First team and under-18s

The Lions open age team is currently a mix of players with rugby league and rugby union experience. The club joined the NWCL Entry League – the bottom level of the North West Counties pyramid – in 2013. The plan is for the current first-teamers to establish the side at that level, giving the current crop of u-18s a pathway into open-age rugby. 

“We’ve currently got an under-18s that will do two years at -18s because technically they’re under-17, and the aim is that they will feed the men’s team – those that don’t go off to do further education, etc”, explains Nick. 

“We seem to be picking up more and more rugby league-based players rather than rugby union players, but as long as we’re still heavily dependent on union lads we’re going to have to stick with Entry League – which will probably be this year and next year. Then the year after where I’ve got this core of -18s, they will then step up to the open-age team”. 

Nick believes that the u-18s side are making excellent progress towards that goal. “To be honest they’re playing against lads who are genuinely 18, so a lot of them are playing up against lads who are a lot bigger and a lot older. A lot of the lads we’re playing against have come out of Academy systems – they’ve not made it quite the way to pro. So there’s some really good players.

“We’re competing, but I think next year when they do their second year at -18s will be more of a telling year for us, and hopefully we’ll get into the top half of the table for that second year”.

The future

The club also operates an u-14s side, as well as training younger players with the aim of forming u-12 and u-10 sides in 2015. Recently the Lions – in conjunction with St Helens – ran a camp for u-7s, and once again invited every primary school in Liverpool to take part on a touch rugby competition for Years 5 and 6. 
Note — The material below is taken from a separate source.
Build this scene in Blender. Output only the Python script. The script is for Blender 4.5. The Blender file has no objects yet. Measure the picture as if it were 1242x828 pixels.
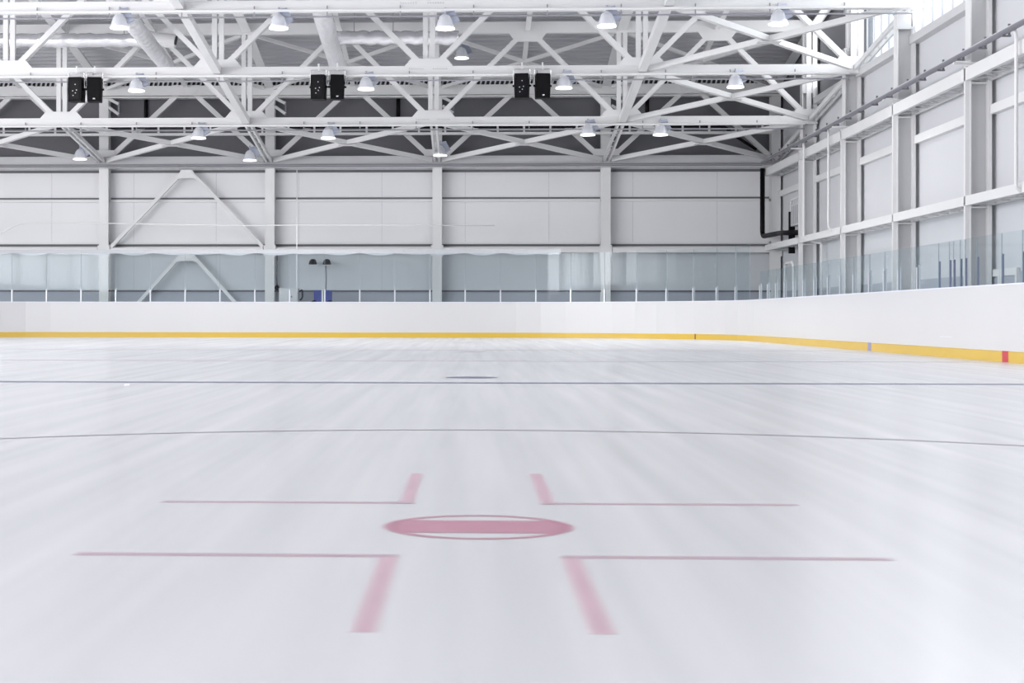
import bpy, bmesh, math, random
from mathutils import Vector, Matrix
random.seed(7)
S = bpy.context.scene
COL = S.collection
PI = math.pi

# ---------------------------------------------------------------- camera
F_PX, PX, PY = 1970.5, 493.26, 385.12
YAW, ROLL, CAM_H = 0.0385, 0.0011, 0.6724
cd = bpy.data.cameras.new('camera')
cam = bpy.data.objects.new('camera', cd); COL.objects.link(cam)
cd.sensor_width = 36.0; cd.sensor_fit = 'HORIZONTAL'
cd.lens = F_PX / 1242 * 36.0
cd.shift_x = (621 - PX) / 1242
cd.shift_y = -(414 - PY) / 1242
cd.clip_start = 0.05; cd.clip_end = 500
cam.location = (0, 0, CAM_H)
cam.rotation_mode = 'QUATERNION'
cam.rotation_quaternion = (Matrix.Rotation(YAW, 3, 'Z') @ Matrix.Rotation(PI / 2, 3, 'X') @ Matrix.Rotation(ROLL, 3, 'Z')).to_quaternion()
cd.dof.use_dof = True
cd.dof.focus_distance = 42
cd.dof.aperture_fstop = 11.0
cd.dof.aperture_ratio = 0.13
S.camera = cam

# ---------------------------------------------------------------- exposure, sky, lights
S.view_settings.view_transform = 'Standard'
S.view_settings.look = 'None'
S.view_settings.gamma = 1
S.view_settings.use_curve_mapping = False
S.view_settings.exposure = 0.0
W = bpy.data.worlds.new('sky'); S.world = W; W.use_nodes = True
W.node_tree.nodes['Background'].inputs[0].default_value = (0.95, 0.97, 1.0, 1)
W.node_tree.nodes['Background'].inputs[1].default_value = 1.7

def area(name, loc, sx, sy, power, rot=(0, 0, 0), color=(1, 1, 1)):
    l = bpy.data.lights.new(name, 'AREA'); l.shape = 'RECTANGLE'
    l.size = sx; l.size_y = sy; l.energy = power; l.color = color
    o = bpy.data.objects.new(name, l); COL.objects.link(o)
    o.location = loc; o.rotation_euler = rot
    return o
# rows of hall lighting over the near part of the rink (above the frame)
for i, y in enumerate((-5, 2, 9, 16, 23, 30)):
    area('ceiling_lamp_row_light', (-7.1, y, 8.9), 33, 1.2, (230, 215, 205, 195, 150, 90)[i], color=(1.0, 0.985, 0.97))
# daylight of the window band on the left and right side walls
area('right_window_daylight', (11.0, 30, 8.9), 44, 1.8, 1000, rot=(PI / 2, 0, PI / 2), color=(0.96, 0.98, 1.0))
for i in range(10):
    area('left_window_daylight', (-25.2, -1 + 6.0 * i, 6.0), 5.2, 7.0, 1120 if i < 7 else (850, 380, 230)[i - 7], rot=(PI / 2, 0, -PI / 2), color=(0.985, 0.985, 1.0))
LAMP_W = 470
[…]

“The idea is that they get into rugby Years 5 and 6, and then they go to high school that plays rugby league,” says Nick. “I think the more it gets played in the schools to be honest the more we’ll get them drifting into the game. The high schools really need to play rugby league in the summer for me – in their summer-term activities – and then as lads play years 7 and 8 they’ll get interested”.

The Lions’ present aim is to continue this work to the point where they can run sides at a whole variety of age groups. “I do feel it’s really, really growing fast – and we’re retaining players as well which is even more important. I can see us at some point, hopefully over the next five or six years having loads of youth and junior teams and potentially even two men’s teams – one in the Men’s League and hopefully another Entry League team”.

It is evident from what Nick says that he and others are creating not just one team but an entire rugby league system for Liverpool, with the game being introduced to schools across the city, and a pathway through the club from u-10s to first team. What is even more impressive is that of more than 150 registered players at all ages, the vast majority of them are Scousers. 

“All the kids – the younger age groups – are definitely Liverpool born and bred. The -18s are Liverpool born and bred. The men’s team, 90 per cent I would say. There’s a couple of lads from over the water on the Wirral, and we’ve got some from Southport. We’ve got some lads who have moved into Liverpool – like a lad from Warrington who lives in Liverpool – a lad who’s come from Cumbria, he used to play for Kells, again lives in Liverpool now. And the bulk of them are Liverpool born and bred”.

Given the incredible progress that has been made over the last six years, the comprehensive plans and vision for the future, as well as the number of Scousers taking up the Greatest Game for the very first time, there is every reason to be optimistic about the future of rugby league in Liverpool.